In his Language of Interaction talk at Interaction08, Bill DeRouchey addresses an interesting issue: how people learn how to use technology from other technology. Given the quantity of consumer electronics that surround us, people become more tech-savvy and learn from experience with other products, it then turns into expectations about how a new device will function. As DeRouchey points out:
"When we figure out a new product, we look for familiar visual cues to guide us, elements that we have seen before in other products and have learned in the past. It’s very natural and normal: we learn from experience. Our brains are always looking for the patterns in what we see, trying to find the consistency, looking for the language. We subconsciously latch onto the most familiar interface elements and construct the instructions from there. (...) Washing machines from companies like LG now use the play/pause icon. Even though it originally meant make the tape play, when someone encounters a right-pointing triangle and two vertical bars on a washing machine, without any accompanying labels, they immediately understand that it means start and stop, because they’ve learned that from other technology."

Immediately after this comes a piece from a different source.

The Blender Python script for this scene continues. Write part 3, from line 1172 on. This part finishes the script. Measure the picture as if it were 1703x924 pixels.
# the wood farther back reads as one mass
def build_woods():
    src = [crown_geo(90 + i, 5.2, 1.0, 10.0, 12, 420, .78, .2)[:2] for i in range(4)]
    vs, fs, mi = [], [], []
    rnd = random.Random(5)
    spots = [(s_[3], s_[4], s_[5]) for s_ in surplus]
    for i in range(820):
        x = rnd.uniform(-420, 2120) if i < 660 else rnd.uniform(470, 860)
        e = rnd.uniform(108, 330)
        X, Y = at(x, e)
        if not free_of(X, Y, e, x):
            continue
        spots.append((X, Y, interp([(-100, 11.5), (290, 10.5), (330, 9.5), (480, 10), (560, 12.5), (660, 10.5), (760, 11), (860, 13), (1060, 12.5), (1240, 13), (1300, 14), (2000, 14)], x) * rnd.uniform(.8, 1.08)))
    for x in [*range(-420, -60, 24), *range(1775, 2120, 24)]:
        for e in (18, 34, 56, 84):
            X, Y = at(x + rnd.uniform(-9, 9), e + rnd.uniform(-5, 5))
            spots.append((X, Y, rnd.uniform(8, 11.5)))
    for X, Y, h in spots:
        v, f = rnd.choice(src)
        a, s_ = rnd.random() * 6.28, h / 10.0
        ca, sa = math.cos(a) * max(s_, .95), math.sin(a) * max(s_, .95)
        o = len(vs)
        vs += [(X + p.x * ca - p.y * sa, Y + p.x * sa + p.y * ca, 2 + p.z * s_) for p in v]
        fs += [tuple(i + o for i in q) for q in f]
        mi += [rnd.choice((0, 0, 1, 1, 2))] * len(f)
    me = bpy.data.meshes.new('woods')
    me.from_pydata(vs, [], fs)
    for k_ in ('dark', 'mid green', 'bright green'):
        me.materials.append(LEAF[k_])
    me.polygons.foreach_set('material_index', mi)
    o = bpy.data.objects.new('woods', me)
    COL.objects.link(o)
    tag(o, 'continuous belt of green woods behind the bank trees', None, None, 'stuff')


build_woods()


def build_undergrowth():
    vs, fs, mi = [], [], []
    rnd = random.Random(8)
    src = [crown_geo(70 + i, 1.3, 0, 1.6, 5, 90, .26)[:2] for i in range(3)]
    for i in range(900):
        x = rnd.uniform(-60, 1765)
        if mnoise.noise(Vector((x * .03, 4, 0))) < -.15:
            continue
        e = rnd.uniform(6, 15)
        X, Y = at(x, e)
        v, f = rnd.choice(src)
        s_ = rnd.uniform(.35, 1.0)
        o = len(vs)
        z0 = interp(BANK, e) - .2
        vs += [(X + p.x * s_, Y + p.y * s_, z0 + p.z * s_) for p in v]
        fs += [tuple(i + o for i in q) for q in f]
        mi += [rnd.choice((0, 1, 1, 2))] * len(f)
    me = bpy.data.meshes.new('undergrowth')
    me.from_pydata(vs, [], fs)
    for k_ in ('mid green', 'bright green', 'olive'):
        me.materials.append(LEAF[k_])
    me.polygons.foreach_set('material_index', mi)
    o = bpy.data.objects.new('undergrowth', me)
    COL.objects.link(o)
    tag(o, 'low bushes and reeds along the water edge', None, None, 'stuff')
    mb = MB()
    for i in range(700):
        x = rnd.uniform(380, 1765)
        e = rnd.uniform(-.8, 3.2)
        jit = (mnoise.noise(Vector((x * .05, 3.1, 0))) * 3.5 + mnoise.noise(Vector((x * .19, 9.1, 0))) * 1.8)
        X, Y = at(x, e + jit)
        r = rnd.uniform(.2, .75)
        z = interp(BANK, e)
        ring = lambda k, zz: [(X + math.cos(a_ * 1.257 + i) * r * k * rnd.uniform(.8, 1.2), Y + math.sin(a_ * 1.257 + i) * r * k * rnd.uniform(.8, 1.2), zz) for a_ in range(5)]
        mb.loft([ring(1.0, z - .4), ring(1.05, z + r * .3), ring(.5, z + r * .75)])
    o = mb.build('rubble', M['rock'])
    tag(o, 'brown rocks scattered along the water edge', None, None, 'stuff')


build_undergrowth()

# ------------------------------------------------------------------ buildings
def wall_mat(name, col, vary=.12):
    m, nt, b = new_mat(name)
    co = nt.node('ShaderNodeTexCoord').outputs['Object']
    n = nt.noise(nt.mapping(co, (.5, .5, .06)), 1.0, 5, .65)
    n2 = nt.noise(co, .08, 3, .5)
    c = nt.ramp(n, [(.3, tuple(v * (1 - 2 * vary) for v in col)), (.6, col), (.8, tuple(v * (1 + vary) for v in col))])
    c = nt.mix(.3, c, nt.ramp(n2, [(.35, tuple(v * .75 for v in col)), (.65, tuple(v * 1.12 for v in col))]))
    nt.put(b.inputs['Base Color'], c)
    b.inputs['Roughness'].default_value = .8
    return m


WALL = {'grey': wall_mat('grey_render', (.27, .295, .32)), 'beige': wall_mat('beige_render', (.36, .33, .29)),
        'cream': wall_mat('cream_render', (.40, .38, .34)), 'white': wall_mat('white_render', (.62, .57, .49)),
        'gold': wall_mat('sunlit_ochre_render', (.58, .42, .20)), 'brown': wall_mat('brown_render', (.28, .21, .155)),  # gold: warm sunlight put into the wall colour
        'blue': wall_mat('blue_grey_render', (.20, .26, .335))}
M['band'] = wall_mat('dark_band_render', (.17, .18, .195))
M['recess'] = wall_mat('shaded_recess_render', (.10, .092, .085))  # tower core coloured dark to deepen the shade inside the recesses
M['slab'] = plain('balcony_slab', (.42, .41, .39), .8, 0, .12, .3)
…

A relevant example here is the one described in "Mobile Usability: How Nokia Changed the Face of the Mobile Phone" (Christian Lindholm, Turkka Keinonen) which describes the design rationale for a past Nokia interface:
"Consumers knew arrows from several other devices such as remote control (...) The C-Key /c for clearing) was also considered intuitive. It was very well known from previous Nokia phones and from all calculators. Only later did we discover a drawback - because our concept lacked a SEND key, users also found it intuitive to understand C as call"
Why do I blog this? no big theory here but some relevant practical point and example, showing the conscious effort by interaction designers to rely on past knowledge and expectations.
Directly connected to my earlier post about the interface transition from common artifacts to new one.